The Supreme Court’s unanimous decision in United States v. Hemani is a welcome reality check. In plain terms, the Court said the federal government cannot automatically strip routine marijuana users of their right to own guns under 18 U.S.C. § 922(g)(3). This narrow but important ruling, written by Associate Justice Neil Gorsuch, pushes back on broad federal overreach and restores a bit of common sense to Second Amendment law.

What the Supreme Court actually decided on Hemani and 922(g)(3)

The Court ruled 9-0 that the government cannot rely on §922(g)(3) to disarm a person just because they admit to regular marijuana use. Justice Gorsuch wrote that the government’s historical analogies — like laws aimed at habitual drunkards — don’t match this case. The opinion was careful to say it’s narrow: the ruling does not protect addicts, people proved to be presently intoxicated, or those shown to be unusually dangerous. In short, routine marijuana users can’t be treated as a categorical public-safety menace without more evidence.

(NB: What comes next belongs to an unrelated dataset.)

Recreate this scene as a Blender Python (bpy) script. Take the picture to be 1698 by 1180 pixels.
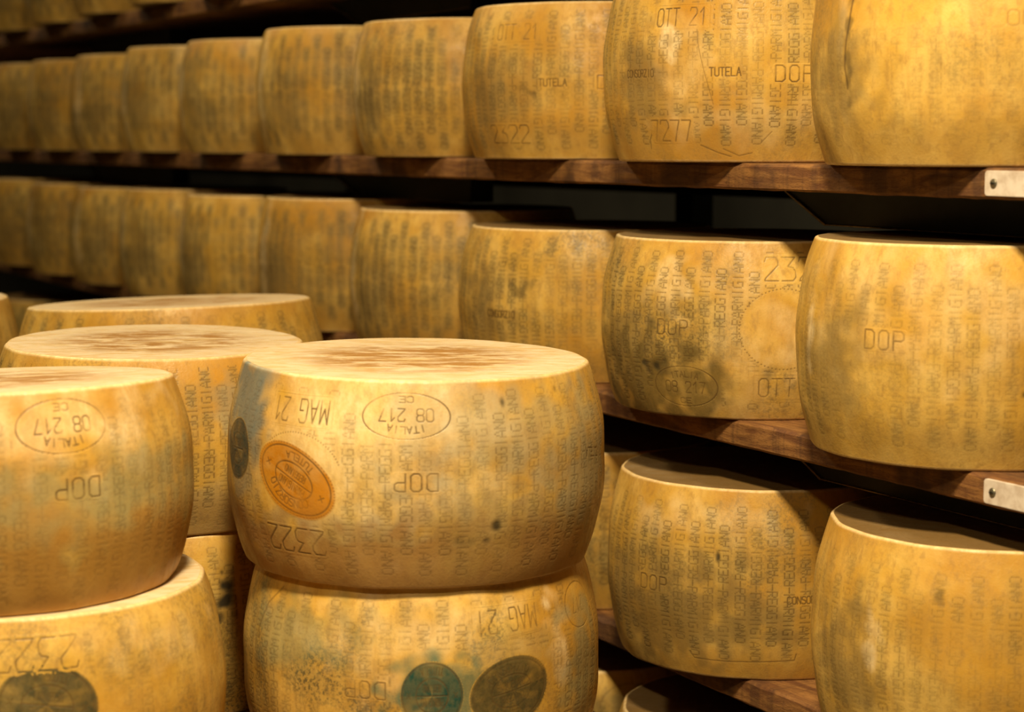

Why this matters for gun rights and marijuana users

This ruling matters for millions of Americans. Many states now allow marijuana use in some form, but federal law still treats marijuana as a controlled substance. The Hemani decision prevents the federal government from using that fact alone to disarm ordinary, nonviolent users. It also signals that the Court will demand historical justification before upholding modern bans on gun ownership. That’s a win for the Second Amendment and for people who think constitutional rights shouldn’t hinge on prosecutorial whims.

Reactions from gun-rights groups, civil-liberties advocates, and critics

Gun-rights groups hailed the decision as a major victory. Organizations that filed amicus briefs celebrated the ruling for protecting responsible gun owners. Civil-liberties and cannabis-legalization groups also cheered, since the ruling limits punishment for conduct that many states now tolerate. Predictably, gun-control advocates cautioned that the opinion leaves room for targeted bans on addicts or the intoxicated. Translation: they didn’t get the blanket win they hoped for.

What comes next — enforcement, courts, and Congress

Expect lower courts and federal prosecutors to sort out what “more evidence” looks like. The Justice Department and ATF may issue new guidance, and Congress could try to rewrite the law if it wants a clearer rule. For now, the decision reasserts that constitutional rights can’t be erased by status alone. Conservatives who care about the Bill of Rights should celebrate a practical, limited victory — and keep watching to make sure Washington doesn’t quietly slide back into overreach.